Mary Alice: "It was supposed to be an ordinary day for Carolyn Bigsby. She had planned to bake her husband a strudel, give her dog a bath, and water her African violets. Yes, Carolyn had planned to do all sorts of things she thought mattered. But earlier that day, a woman who wasn't her friend told Carolyn something she wasn't supposed to hear. From that moment on, Carolyn felt nothing really mattered anymore. Yes, Carolyn Bigsby had planned on it being an ordinary day. But as every housewife knows, plans change."
Susan: "Hey, is that the new neighbor?"
Gabrielle: "Oh, he's cute!"
Lynette: "Edie said he's a bachelor..."
Gabrielle: "Keep talking."
Lynette: "...who lives with his invalid sister."
Gabrielle: "You can stop now."
Susan: "Should we go introduce ourselves?"
Gabrielle: "Yeah, let's give him the scoop on the neighborhood."
Lynette: "Do you think he knows Mary Alice shot herself in his living room?"

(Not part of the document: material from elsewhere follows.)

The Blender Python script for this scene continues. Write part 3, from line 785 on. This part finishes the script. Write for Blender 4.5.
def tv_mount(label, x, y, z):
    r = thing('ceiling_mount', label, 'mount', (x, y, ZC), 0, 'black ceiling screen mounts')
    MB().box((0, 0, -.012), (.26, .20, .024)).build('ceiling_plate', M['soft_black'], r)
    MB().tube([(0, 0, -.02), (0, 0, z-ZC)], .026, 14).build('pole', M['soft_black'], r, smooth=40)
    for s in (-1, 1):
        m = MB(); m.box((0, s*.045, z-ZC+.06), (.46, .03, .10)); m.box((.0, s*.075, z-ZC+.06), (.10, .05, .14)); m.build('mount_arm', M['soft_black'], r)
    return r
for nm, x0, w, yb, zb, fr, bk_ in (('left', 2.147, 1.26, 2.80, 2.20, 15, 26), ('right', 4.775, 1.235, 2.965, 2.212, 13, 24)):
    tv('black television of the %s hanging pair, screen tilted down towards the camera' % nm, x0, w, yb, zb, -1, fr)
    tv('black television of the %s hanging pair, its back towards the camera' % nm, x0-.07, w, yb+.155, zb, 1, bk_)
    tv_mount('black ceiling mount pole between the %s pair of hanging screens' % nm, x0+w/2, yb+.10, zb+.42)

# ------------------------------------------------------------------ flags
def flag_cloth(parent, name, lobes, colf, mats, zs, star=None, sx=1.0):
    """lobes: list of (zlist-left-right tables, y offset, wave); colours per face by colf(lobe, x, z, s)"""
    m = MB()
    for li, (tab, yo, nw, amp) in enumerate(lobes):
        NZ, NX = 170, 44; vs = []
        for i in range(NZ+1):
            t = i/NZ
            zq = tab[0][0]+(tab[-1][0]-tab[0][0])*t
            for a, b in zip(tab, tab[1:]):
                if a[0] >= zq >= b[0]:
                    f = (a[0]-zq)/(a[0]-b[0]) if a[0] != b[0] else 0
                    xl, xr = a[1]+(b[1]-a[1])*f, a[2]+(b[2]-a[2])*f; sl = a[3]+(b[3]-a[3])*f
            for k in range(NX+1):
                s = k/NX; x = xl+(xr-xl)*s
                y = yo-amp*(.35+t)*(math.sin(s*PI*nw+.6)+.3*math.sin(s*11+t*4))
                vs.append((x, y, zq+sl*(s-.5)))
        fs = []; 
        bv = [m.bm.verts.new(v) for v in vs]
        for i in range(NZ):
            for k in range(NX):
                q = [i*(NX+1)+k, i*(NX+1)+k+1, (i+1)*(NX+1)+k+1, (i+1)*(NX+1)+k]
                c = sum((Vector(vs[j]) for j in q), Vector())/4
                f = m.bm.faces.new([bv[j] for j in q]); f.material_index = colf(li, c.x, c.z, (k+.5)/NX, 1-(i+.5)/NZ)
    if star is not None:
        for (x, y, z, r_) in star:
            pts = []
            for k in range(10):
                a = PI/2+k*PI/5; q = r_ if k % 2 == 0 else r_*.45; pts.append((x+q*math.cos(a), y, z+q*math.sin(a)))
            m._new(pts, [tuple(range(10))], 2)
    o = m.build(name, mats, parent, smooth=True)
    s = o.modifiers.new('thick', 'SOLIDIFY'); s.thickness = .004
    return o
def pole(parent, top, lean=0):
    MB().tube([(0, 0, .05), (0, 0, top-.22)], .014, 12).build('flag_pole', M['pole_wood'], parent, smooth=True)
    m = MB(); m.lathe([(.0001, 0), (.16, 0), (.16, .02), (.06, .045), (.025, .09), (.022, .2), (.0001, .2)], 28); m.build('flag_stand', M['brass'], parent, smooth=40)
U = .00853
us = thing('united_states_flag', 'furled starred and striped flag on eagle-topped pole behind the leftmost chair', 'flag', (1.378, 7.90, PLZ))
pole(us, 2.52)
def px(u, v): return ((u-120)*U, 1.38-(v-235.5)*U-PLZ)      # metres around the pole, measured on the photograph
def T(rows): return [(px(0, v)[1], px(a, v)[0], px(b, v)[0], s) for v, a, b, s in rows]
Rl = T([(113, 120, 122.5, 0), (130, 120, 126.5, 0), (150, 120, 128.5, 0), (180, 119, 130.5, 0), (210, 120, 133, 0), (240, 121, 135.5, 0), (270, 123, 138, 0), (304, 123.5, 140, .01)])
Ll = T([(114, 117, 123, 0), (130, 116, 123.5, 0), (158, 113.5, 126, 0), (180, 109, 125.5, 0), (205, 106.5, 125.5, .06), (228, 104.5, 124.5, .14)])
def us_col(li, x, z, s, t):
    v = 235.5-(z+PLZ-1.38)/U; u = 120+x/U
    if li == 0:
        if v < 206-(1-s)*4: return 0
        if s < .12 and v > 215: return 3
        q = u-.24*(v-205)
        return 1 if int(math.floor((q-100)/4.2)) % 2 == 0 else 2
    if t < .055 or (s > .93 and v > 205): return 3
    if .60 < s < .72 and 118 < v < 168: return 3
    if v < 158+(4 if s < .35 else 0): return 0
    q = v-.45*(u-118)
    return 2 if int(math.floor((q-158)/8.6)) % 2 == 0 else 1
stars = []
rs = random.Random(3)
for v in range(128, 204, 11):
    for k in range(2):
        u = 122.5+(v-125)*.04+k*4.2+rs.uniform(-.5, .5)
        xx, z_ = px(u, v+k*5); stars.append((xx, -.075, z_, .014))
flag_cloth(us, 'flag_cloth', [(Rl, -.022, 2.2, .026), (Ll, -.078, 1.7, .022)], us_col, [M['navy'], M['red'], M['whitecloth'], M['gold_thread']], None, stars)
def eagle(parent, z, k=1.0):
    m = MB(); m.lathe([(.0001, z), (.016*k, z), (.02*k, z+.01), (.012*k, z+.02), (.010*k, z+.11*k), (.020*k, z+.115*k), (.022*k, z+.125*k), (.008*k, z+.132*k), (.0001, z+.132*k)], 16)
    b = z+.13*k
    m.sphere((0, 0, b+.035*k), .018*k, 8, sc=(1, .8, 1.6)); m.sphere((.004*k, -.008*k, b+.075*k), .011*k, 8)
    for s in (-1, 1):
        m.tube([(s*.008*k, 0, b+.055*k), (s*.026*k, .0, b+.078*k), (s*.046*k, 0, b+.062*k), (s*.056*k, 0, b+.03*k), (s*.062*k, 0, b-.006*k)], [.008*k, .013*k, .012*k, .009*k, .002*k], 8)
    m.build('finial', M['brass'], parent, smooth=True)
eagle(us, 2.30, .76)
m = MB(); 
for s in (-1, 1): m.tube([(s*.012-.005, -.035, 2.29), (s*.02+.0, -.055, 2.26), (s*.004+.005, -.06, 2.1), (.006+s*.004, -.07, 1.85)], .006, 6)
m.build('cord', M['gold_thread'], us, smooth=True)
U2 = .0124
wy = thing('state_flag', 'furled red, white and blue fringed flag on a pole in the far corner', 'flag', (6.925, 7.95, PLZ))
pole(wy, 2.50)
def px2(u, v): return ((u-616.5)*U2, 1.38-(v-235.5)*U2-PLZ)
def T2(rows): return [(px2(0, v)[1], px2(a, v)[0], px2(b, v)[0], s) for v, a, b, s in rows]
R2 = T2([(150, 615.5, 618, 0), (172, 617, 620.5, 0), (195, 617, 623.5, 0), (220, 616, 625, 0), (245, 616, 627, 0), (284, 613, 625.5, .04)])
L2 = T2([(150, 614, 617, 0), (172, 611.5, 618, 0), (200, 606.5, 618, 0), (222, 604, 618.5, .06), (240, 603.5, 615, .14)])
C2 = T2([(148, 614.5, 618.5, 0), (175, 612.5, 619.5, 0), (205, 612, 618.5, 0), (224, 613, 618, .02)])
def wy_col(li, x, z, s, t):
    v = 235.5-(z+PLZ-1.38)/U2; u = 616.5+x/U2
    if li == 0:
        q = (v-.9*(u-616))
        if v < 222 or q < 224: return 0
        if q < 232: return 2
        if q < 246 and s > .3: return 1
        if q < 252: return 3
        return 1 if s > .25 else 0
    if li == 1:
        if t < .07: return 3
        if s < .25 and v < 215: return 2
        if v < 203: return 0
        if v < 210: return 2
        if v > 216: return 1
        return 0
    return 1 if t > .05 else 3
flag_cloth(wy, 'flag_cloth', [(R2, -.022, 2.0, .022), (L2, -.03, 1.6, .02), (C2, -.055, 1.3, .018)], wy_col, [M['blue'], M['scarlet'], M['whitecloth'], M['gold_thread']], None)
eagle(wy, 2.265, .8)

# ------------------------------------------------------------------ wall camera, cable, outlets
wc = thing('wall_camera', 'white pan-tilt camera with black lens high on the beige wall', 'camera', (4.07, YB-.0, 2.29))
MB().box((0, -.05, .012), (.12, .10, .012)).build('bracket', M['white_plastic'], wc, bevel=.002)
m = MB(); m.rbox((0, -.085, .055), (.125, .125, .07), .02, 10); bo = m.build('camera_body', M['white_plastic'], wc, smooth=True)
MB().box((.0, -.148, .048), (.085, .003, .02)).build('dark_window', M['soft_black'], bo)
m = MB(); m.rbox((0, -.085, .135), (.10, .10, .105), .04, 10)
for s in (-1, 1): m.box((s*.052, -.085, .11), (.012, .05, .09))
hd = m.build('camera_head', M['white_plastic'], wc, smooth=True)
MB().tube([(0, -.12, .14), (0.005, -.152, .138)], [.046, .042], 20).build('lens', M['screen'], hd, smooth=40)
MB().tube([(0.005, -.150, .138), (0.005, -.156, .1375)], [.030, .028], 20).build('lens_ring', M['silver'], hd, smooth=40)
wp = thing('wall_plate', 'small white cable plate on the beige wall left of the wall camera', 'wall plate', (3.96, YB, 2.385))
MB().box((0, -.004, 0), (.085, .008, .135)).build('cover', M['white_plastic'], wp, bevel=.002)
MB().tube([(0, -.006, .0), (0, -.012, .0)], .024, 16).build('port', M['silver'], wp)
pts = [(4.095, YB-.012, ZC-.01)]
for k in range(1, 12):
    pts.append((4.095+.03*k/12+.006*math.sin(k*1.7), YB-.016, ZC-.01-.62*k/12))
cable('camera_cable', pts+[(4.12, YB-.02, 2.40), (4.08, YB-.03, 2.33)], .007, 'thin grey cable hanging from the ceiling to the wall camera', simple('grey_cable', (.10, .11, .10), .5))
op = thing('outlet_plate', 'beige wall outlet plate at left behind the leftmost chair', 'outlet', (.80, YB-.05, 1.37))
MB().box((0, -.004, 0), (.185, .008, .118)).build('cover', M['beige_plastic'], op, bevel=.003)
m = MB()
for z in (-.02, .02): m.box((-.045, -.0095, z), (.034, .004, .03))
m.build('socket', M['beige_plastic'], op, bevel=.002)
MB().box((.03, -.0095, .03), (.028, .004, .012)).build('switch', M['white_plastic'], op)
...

Susan: "Then again, he probably wants some time to unpack."
Bree: "Orson? If you have a moment, there's something I'd like your thoughts on."
Orson: "Certainly. What is it? The menu for our holiday open house?"
Bree: "No, it's the police report from the night you beat your first wife. I'm still working on the menu."
Orson: "I assure you, I did not beat my wife. She suffered these injuries in a fall."
Bree: "Well, how did she fall?"
Orson: "I pushed her."
Bree: "By the way, to remove a red wine stain, you sprinkle salt to absorb it."
Orson: "That's just what I was saying to Alma when she clocked me."
Gabrielle: "You recorded our lovemaking?"
Carlos: "It's all right here, your honor. When she climaxes, she actually starts screaming out dollar amounts."
Susan: "Oh, I cannot believe your timing. I'm about to fly off to Paris and you're inviting boys over for Oktoberfest."
Julie: "Oh, that's it! Go to your room and finish packing. This conversation's over."
Susan: "The last time I checked, I was the parent."
Julie: "Yeah, well, the last time I checked, I was the daughter who never gave you any reason to doubt her."
Susan: "Okay, I know I--"
Julie: "And don't play the parent card with me. I just finished packing your suitcase, doing your laundry, and balancing your checkbook. And now I'm going to the store to buy your toothpaste."
Susan: "Well, a simple 'No, I didn't drink any beer' would've sufficed."
Tom: "I never thought you'd want a fifth kid."
Lynette: "I don't, but I didn't want the first four, and they're starting to grow on me."
Austin: "Toothpaste, mouthwash...did somebody get an anonymous e-mail?"
Julie: "Said the boy with the economy-sized acne cream."
Ian: "I packed a large tube and some dental floss."
Susan: "Really?"
Ian: "Why are Americans so amazed when the English display the slightest acquaintance with dental hygiene?"
Susan: "I can't leave Julie right now."
Ian: "We'll take her with us."
Susan: "Oh, that's responsible parenting. 'Stealing whiskey? That's it, young lady. I'm taking you to Paris.'"
Susan: "I would like to trade places with one of the people inside. Don't, don't you do that?"
Cop: "Oh, you mean our hostage exchange program?"
Mary Alice: "Lynette Scavo had a dream that night. It was one she'd had many times before. But this night, something changed. This was the last time Lynette would ever dream of me, and for her sake, I am grateful."